The first surprise was sprung by Alfredo Navarrete, general counsel of the Mexican Mine Workers Syndicate. Rugged, husky-voiced, audacious and experienced, Alfredo Navarrete is a conservative who is against political control of labor unions. He announced that his Syndicate, which claims 125,000 members, would break away from CTM (Mexican Confederation of Labor) and try to form a new Popular Front with 102,000 railway workers, 16,000 oil workers, 11,000 electrical workers, 8,000 sugar workers. He promised that his organization would be non-political and “free from radicalism”—free, that is, from the influence of Communists. Though there are only about 30,000 Communists in Mexico, the Party has had a big share in CTM counsels.

Next day, speaking in confidential tones to 60 visiting American educators sitting in a Cultural Relations Seminar, Foreign Editor Cesar Ortiz of the CTM organ El Popular made a fabulous charge. Conservative Candidate Almazan, he told them, is just a tool of exiled Leon Trotsky. Together, he confided to the educators, the two aimed “to wreck Mexico’s liberal education system. . . . Trotsky would like to go into the U. S. to destroy your institutions, also . . . exert his influence over all South America. You can count on that.”

President Cardenas moved the following day to cool off the labor revolt, which threatened to spread to Communist-dominated unions. He issued a stern ultimatum to workers on the railroads not to split from CTM. He warned oil workers that unless they reorganized the entire industry within a reasonable time, he would cut wages, drop bonuses and take “other steps to get the industry back on a paying basis.” The President’s warning went down badly and not only the oil and rail workers, but also Government employes in the communications services threatened a general strike.

Naturally this was linked in pro-Government minds to Oppositionist Almazan.
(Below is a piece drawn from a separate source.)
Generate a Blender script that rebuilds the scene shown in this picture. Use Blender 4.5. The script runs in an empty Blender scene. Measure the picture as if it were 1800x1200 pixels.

Naturally all the elements which oppose the imposition of Avila Camacho were willing to see the labor blow-up go sky high. And that was a danger last week. If labor fell down on the Government, the Government would have to fall back on the Army. Once again the six-year-old NEW Revolution wabbled between the mastery of the State and the labor unions.

Even in the Army, trouble brewed last week. It was revealed that certain soldiers of the 38th Infantry Battalion, strategically posted on the fringe of the Federal District, and others “in the country,” had been caught with “visiting cards” on which was printed the legend: “Soldiers, take arms against your usurpers when Almazan orders it.”

Where was Almazan? When the answer became known, Camachistas made much of it. The man, they said, was craven, guilty, shameful. He was, in point of fact, sensible as a fox.

After the election, when it became clear that assassins were interested in his where abouts, he announced he was going on a “vacation.” His destination, according to planted rumors, was either his mountain eyrie at Monterrey, or Yucatan. Craftily, he got aboard the one train in Mexico which was almost certain not to be de railed or blown up—the one which carried the Mexican delegation to the Havana Conference. At Veracruz he gave newspapermen and dubious “admirers” the slip, and instead of boarding a boat for Yucatan, he turned up again on the ship with the Conference delegation. When he arrived in Cuba, he announced that he would return to Mexico by mid-August, and that on Sept. 1 he would be officially declared President-elect by his private Congress. About the same time, Avila Camacho will be declared President-elect by another Congress. After that, anything may happen.